━━ RAW DATA

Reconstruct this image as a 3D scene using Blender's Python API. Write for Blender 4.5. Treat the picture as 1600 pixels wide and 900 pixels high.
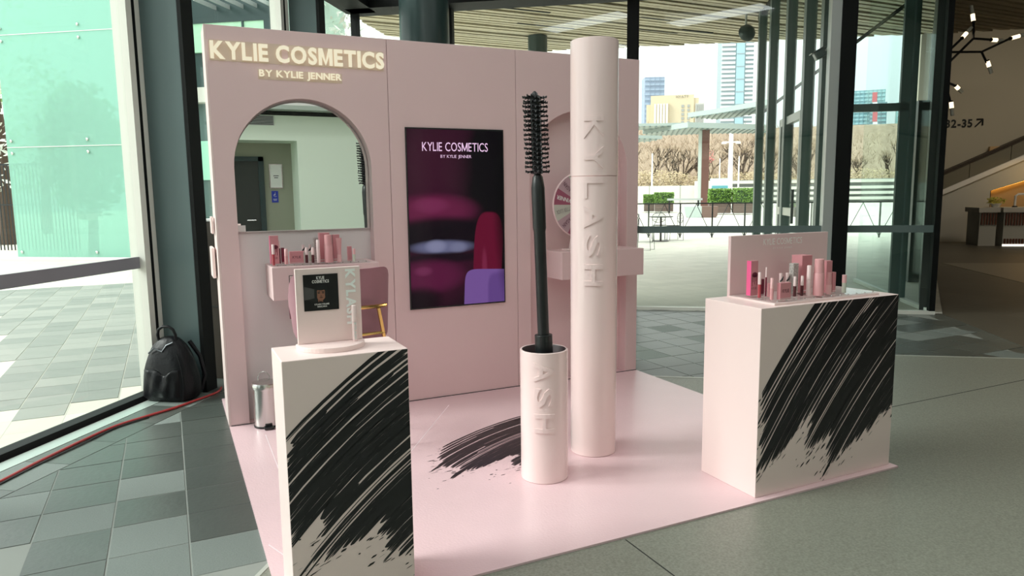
import bpy, bmesh, math, random
from mathutils import Vector, Matrix
random.seed(7)
PI = math.pi
sc = bpy.context.scene
COL = sc.collection
for o in list(bpy.data.objects): bpy.data.objects.remove(o)

# ------------------------------------------------------------------ camera
def make_camera():
    cd = bpy.data.cameras.new('camera'); cam = bpy.data.objects.new('camera', cd); COL.objects.link(cam)
    cd.sensor_width = 36; cd.lens = 36 * 1122.5 / 1600; cd.clip_start = .05; cd.clip_end = 4000
    yaw, pitch, roll = math.radians(25.531), math.radians(7.558), math.radians(-.679)
    fw = Vector((math.sin(yaw) * math.cos(pitch), math.cos(yaw) * math.cos(pitch), -math.sin(pitch)))
    r = Vector((math.cos(yaw), -math.sin(yaw), 0)); u = r.cross(fw)
    r2 = r * math.cos(roll) + u * math.sin(roll); u2 = u * math.cos(roll) - r * math.sin(roll)
    m = Matrix((r2, u2, -fw)).transposed().to_4x4(); m.translation = (0, 0, 1.5)
    cam.matrix_world = m; sc.camera = cam
make_camera()
sc.view_settings.view_transform = 'Standard'; sc.view_settings.look = 'None'
sc.view_settings.gamma = 1; sc.view_settings.use_curve_mapping = False
sc.view_settings.exposure = 0.0
sc.cycles.use_denoising = True
sc.cycles.max_bounces = 10; sc.cycles.diffuse_bounces = 5; sc.cycles.glossy_bounces = 5
sc.cycles.transparent_max_bounces = 24; sc.cycles.transmission_bounces = 6
sc.cycles.sample_clamp_indirect = 8; sc.cycles.caustics_reflective = False; sc.cycles.caustics_refractive = False
SKY_LOW, SKY_HIGH = 1.3, 3.6        # overcast sky: brighter at the zenith than at the horizon
SUN = 4.0
HALL_FILL = 45; LOBBY_FILL = 130

def make_sky():
    w = bpy.data.worlds.new('sky'); sc.world = w; w.use_nodes = True
    nt = w.node_tree; N = nt.nodes; L = nt.links; bg = N['Background']
    tc = N.new('ShaderNodeTexCoord'); sp = N.new('ShaderNodeSeparateXYZ'); L.new(tc.outputs['Generated'], sp.inputs[0])
    mr = N.new('ShaderNodeMapRange'); mr.inputs[1].default_value = 0; mr.inputs[2].default_value = .9
    mr.inputs[3].default_value = SKY_LOW; mr.inputs[4].default_value = SKY_HIGH; L.new(sp.outputs[2], mr.inputs[0])
    no = N.new('ShaderNodeTexNoise'); no.inputs['Scale'].default_value = 3.5; no.inputs['Detail'].default_value = 5
    L.new(tc.outputs['Generated'], no.inputs['Vector'])
    cr = N.new('ShaderNodeValToRGB'); cr.color_ramp.elements[0].position = .35; cr.color_ramp.elements[1].position = .65
    cr.color_ramp.elements[0].color = (.86, .93, .95, 1); cr.color_ramp.elements[1].color = (1, .98, .94, 1)
    L.new(no.outputs[0], cr.inputs[0]); L.new(cr.outputs[0], bg.inputs[0]); L.new(mr.outputs[0], bg.inputs[1])
make_sky()
UA = math.atan2(-.5815, .8136)         # the building's own axes are turned against the stand's
U = Vector((math.cos(UA), math.sin(UA), 0)); V = Vector((-math.sin(UA), math.cos(UA), 0))
def uv(u, v, z=0): return U * u + V * v + Vector((0, 0, z))
def touv(x, y): return (x * U.x + y * U.y, x * V.x + y * V.y)

def lamp(name, kind, loc, energy, color=(1, 1, 1), size=None, rot=None):
    ld = bpy.data.lights.new(name, kind); o = bpy.data.objects.new(name, ld); COL.objects.link(o)
    o.location = loc; ld.energy = energy; ld.color = color
    if kind == 'AREA': ld.shape = 'RECTANGLE'; ld.size, ld.size_y = size
    if kind == 'SUN': ld.angle = math.radians(2)
    if rot: o.rotation_euler = rot
    return o
s = lamp('sun', 'SUN', uv(0, 0, 50), SUN, (1, .97, .94))
s.rotation_euler = (U * -.85 - V * .32 + Vector((0, 0, .62))).to_track_quat('Z', 'Y').to_euler(); s.data.angle = math.radians(28)   # hazy low sun from the left

# ------------------------------------------------------------------ helpers
class MB:
    def __init__(s): s.v = []; s.f = []; s.m = []; s.k = 0
    def add(s, vs, fs):
        b = len(s.v); s.v += [tuple(p) for p in vs]
        for f in fs: s.f.append([i + b for i in f]); s.m.append(s.k)
        return s
    def box(s, x0, x1, y0, y1, z0, z1):
        return s.add([(x0,y0,z0),(x1,y0,z0),(x1,y1,z0),(x0,y1,z0),(x0,y0,z1),(x1,y0,z1),(x1,y1,z1),(x0,y1,z1)],
                     [(0,3,2,1),(4,5,6,7),(0,1,5,4),(1,2,6,5),(2,3,7,6),(3,0,4,7)])
    def tube(s, pts, r, n=8, caps=True):
        pts = [Vector(p) for p in pts]; rs = r if isinstance(r, (list, tuple)) else [r] * len(pts)
        vs = []; fs = []; prev = None
        for i, p in enumerate(pts):
            d = (pts[min(i + 1, len(pts) - 1)] - pts[max(i - 1, 0)])
            d = d.normalized() if d.length > 1e-9 else Vector((0, 0, 1))
            if prev is None:
                a = d.cross(Vector((0, 0, 1)) if abs(d.z) < .9 else Vector((1, 0, 0))).normalized()
            else:
                a = (prev - d * prev.dot(d)); a = a.normalized() if a.length > 1e-6 else d.orthogonal().normalized()
            prev = a; b = d.cross(a)
            for k in range(n):
                t = 2 * PI * k / n; vs.append(p + (a * math.cos(t) + b * math.sin(t)) * rs[i])
        for i in range(len(pts) - 1):
            for k in range(n):
                k2 = (k + 1) % n; fs.append((i*n+k, i*n+k2, (i+1)*n+k2, (i+1)*n+k))
        if caps: fs.append(tuple(range(n - 1, -1, -1))); fs.append(tuple((len(pts)-1)*n + k for k in range(n)))
        return s.add(vs, fs)
    def bar(s, p, q, r=.01, n=6): return s.tube([p, q], r, n)
    def lathe(s, prof, n=32, c=(0, 0), close=True):
        vs = []; fs = []
        for (r, z) in prof:
            for k in range(n): vs.append((c[0] + r * math.cos(2*PI*k/n), c[1] + r * math.sin(2*PI*k/n), z))
        for i in range(len(prof) - 1):
            for k in range(n):
                k2 = (k + 1) % n; fs.append((i*n+k, i*n+k2, (i+1)*n+k2, (i+1)*n+k))
        if close: fs.append(tuple(range(n - 1, -1, -1))); fs.append(tuple((len(prof)-1)*n + k for k in range(n)))
        return s.add(vs, fs)
    def prism(s, poly, a, b, axis='z'):
        # poly of 2-D points; axis z: (x,y)->z a..b ; axis y: (x,z)->y a..b ; axis x: (y,z)->x a..b
        f = {'z': lambda p, t: (p[0], p[1], t), 'y': lambda p, t: (p[0], t, p[1]), 'x': lambda p, t: (t, p[0], p[1])}[axis]
        n = len(poly); vs = [f(p, a) for p in poly] + [f(p, b) for p in poly]
        fs = [tuple(range(n)), tuple(range(2*n - 1, n - 1, -1))] + [(i, n+i, n+(i+1) % n, (i+1) % n) for i in range(n)]
        return s.add(vs, fs)
    def poly(s, pts): return s.add(pts, [tuple(range(len(pts)))])
    def mesh(s, name, mat, bevel=0, smooth=False, seg=2, recalc=True):
        me = bpy.data.meshes.new(name); me.from_pydata(s.v, [], s.f)
        mats = mat if isinstance(mat, (list, tuple)) else [mat]
        for m in mats: me.materials.append(m)
        if len(mats) > 1: me.polygons.foreach_set('material_index', s.m)
        bm = bmesh.new(); bm.from_mesh(me)
        if recalc: bmesh.ops.recalc_face_normals(bm, faces=bm.faces)
        if bevel:
            es = [e for e in bm.edges if len(e.link_faces) == 2 and e.calc_face_angle(0) > .6]
            bmesh.ops.bevel(bm, geom=es, offset=bevel, segments=seg, affect='EDGES', profile=.5, clamp_overlap=True)
        bm.to_mesh(me); bm.free()
        if smooth:
            me.polygons.foreach_set('use_smooth', [True] * len(me.polygons))
            try: me.set_sharp_from_angle(angle=math.radians(40))
            except Exception: pass
        me.update(); return me
    def obj(s, name, mat, parent=None, **kw):
        return link(name, s.mesh(name, mat, **kw), parent)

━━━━

AIM: Return exactly what appears from the opening line of the material through the line with "for o in list(bpy.data.objects): bpy.data.objects.remove(o)", apart from the pictures.

SOLUTION TO THIS TASK:
Reconstruct this image as a 3D scene using Blender's Python API. Write for Blender 4.5. Treat the picture as 1600 pixels wide and 900 pixels high.
import bpy, bmesh, math, random
from mathutils import Vector, Matrix
random.seed(7)
PI = math.pi
sc = bpy.context.scene
COL = sc.collection
for o in list(bpy.data.objects): bpy.data.objects.remove(o)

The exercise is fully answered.